Ohne Amerikaner – kein Gericht
Danach begleitet uns eine amerikanische Offizierin auf Schritt und Tritt. Das Gericht würde sofort kollabieren, falls die Amerikaner jetzt abziehen würden, glaubt der afghanische Gerichtsmitarbeiter, der namenlos bleiben will: «Wir sind bis zum letzten Bleistift auf die Amerikaner angewiesen. Die Afghanen können sich das Gericht gar nicht leisten. Die Amerikaner aber haben das grosse Geld, sie bezahlen alles und versorgen uns mit allem: Strom, Essen, Löhne.»
Und – wie im Gespräch mit den Staatsanwälten und Richtern klar wird: Die Amerikaner liefern auch das gesamte Beweismaterial. Sprengsätze werden jedoch oft bereits am Ort der Verhaftung zerstört, das Beweismaterial besteht lediglich aus Fotos.

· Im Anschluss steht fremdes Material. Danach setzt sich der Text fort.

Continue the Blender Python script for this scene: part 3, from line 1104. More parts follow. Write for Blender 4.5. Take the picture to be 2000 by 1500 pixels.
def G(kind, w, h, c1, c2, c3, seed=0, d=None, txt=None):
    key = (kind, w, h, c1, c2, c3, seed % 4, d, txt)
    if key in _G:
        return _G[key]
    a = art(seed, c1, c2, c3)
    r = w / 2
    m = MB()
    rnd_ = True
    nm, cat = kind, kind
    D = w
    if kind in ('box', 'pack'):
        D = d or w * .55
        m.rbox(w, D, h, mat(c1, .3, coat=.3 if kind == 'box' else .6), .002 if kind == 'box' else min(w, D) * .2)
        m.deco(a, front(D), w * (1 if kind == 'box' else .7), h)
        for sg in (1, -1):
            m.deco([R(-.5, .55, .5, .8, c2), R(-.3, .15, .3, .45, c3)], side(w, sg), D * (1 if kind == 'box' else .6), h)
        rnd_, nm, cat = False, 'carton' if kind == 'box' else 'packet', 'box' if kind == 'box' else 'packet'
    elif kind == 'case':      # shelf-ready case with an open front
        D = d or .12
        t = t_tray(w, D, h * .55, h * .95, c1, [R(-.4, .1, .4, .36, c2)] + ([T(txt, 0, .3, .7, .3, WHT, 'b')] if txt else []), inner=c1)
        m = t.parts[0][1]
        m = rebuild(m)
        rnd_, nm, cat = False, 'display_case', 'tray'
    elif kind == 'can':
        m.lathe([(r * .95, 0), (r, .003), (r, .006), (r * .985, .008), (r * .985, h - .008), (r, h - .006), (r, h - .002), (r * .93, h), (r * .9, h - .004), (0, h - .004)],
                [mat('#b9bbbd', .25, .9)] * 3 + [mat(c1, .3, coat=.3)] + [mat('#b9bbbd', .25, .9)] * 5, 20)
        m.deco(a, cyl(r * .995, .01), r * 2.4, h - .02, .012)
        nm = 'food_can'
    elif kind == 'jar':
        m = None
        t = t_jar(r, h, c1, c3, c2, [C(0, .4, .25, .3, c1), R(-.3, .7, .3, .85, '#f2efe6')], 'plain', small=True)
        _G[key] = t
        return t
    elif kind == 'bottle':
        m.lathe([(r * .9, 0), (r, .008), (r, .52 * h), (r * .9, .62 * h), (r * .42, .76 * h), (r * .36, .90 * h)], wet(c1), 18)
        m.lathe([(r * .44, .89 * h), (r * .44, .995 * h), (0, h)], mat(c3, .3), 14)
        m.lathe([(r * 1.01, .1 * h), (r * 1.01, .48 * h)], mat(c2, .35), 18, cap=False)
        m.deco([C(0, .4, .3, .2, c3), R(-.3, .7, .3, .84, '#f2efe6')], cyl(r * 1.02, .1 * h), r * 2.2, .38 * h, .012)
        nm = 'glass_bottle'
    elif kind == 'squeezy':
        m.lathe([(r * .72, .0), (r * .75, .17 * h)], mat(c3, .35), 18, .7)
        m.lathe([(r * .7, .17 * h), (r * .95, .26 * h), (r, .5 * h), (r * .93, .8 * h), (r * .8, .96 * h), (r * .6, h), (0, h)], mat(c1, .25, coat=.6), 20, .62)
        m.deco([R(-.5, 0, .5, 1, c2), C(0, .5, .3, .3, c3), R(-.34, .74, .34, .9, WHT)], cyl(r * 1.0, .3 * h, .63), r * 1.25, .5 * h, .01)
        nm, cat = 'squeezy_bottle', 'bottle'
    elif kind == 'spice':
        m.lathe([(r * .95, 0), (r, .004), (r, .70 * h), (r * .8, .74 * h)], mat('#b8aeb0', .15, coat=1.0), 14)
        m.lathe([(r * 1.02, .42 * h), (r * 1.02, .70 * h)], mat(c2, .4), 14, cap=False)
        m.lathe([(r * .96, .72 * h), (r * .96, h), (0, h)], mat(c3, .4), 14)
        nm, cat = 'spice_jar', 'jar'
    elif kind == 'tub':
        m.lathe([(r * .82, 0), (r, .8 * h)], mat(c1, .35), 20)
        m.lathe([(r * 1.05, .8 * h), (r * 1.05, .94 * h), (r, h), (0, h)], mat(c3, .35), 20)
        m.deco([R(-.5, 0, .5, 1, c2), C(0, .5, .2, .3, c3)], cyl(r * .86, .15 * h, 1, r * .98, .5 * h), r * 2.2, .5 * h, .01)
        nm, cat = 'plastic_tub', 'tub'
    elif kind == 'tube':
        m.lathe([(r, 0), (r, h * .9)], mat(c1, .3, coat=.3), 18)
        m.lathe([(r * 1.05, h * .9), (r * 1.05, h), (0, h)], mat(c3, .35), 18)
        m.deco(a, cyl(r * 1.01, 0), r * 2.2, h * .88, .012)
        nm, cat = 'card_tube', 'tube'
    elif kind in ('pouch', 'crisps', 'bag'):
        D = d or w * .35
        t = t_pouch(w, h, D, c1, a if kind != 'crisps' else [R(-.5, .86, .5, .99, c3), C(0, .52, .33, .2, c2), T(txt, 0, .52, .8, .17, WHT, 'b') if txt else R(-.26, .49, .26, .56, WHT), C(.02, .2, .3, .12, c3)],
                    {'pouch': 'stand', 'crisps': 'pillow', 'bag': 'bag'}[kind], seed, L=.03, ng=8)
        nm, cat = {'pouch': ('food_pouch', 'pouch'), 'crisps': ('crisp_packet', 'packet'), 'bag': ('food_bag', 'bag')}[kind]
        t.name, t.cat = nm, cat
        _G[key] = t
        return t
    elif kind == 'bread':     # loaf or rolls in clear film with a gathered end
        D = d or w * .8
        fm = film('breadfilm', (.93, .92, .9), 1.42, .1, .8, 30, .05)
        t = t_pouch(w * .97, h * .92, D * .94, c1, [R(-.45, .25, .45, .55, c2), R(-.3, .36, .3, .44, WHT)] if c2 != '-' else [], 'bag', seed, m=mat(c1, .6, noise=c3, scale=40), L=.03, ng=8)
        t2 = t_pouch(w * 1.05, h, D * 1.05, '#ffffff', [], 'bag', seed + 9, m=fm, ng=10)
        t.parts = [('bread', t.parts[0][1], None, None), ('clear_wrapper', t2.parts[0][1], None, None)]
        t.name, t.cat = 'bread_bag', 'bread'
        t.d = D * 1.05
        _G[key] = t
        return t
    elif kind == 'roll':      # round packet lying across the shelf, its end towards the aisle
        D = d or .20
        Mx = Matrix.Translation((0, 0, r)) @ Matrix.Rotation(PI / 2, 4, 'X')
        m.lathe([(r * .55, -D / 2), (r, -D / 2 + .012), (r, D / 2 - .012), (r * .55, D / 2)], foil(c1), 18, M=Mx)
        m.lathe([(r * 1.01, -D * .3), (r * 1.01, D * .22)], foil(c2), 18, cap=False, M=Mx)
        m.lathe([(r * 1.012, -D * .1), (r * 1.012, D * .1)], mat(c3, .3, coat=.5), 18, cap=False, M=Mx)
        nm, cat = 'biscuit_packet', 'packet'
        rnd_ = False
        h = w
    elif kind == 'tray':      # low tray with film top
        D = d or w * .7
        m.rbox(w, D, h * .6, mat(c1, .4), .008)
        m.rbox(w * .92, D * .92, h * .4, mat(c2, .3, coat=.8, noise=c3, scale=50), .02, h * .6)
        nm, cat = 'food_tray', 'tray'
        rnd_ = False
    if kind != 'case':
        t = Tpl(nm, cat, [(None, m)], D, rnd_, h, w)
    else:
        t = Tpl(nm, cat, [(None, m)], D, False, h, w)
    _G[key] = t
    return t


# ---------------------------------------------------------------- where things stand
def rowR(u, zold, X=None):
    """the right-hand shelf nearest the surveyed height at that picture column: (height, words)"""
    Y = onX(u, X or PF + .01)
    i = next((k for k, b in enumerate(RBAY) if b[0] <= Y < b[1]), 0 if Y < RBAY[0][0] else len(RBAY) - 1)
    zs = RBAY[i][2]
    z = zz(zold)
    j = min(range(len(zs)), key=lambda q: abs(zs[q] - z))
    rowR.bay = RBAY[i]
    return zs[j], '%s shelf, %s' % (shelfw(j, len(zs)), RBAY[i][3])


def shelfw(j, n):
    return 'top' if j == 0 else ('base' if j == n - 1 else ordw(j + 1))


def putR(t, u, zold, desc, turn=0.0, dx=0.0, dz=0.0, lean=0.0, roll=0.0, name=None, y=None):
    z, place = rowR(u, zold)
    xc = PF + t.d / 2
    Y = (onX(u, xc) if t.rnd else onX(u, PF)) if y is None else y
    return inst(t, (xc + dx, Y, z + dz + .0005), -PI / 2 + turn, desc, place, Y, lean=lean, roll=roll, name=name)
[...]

Zum Beispiel im Falle des Angeklagten von Khost. Seine Verhandlung ist zu Ende. Sie hat zehn Minuten gedauert. Wenige Minuten später verkünden die zwei Richter das Urteil: schuldig wegen Mitgliedschaft in einer Anti-Regierungsgruppe. Verurteilt zu einem Jahr und neun Monaten. Der Angeklagte kann gehen. Er hat seine Strafe bereits abgesessen.
Das Gefängnis in Bagram wird sich trotz den massenhaften Freisprüchen in den kommenden Monaten nicht leeren. Denn jede Nacht bringen die Nato-Soldaten neue Gefangene, die sogenannt unabhängigen afghanischen Richter können sie später wieder freisprechen.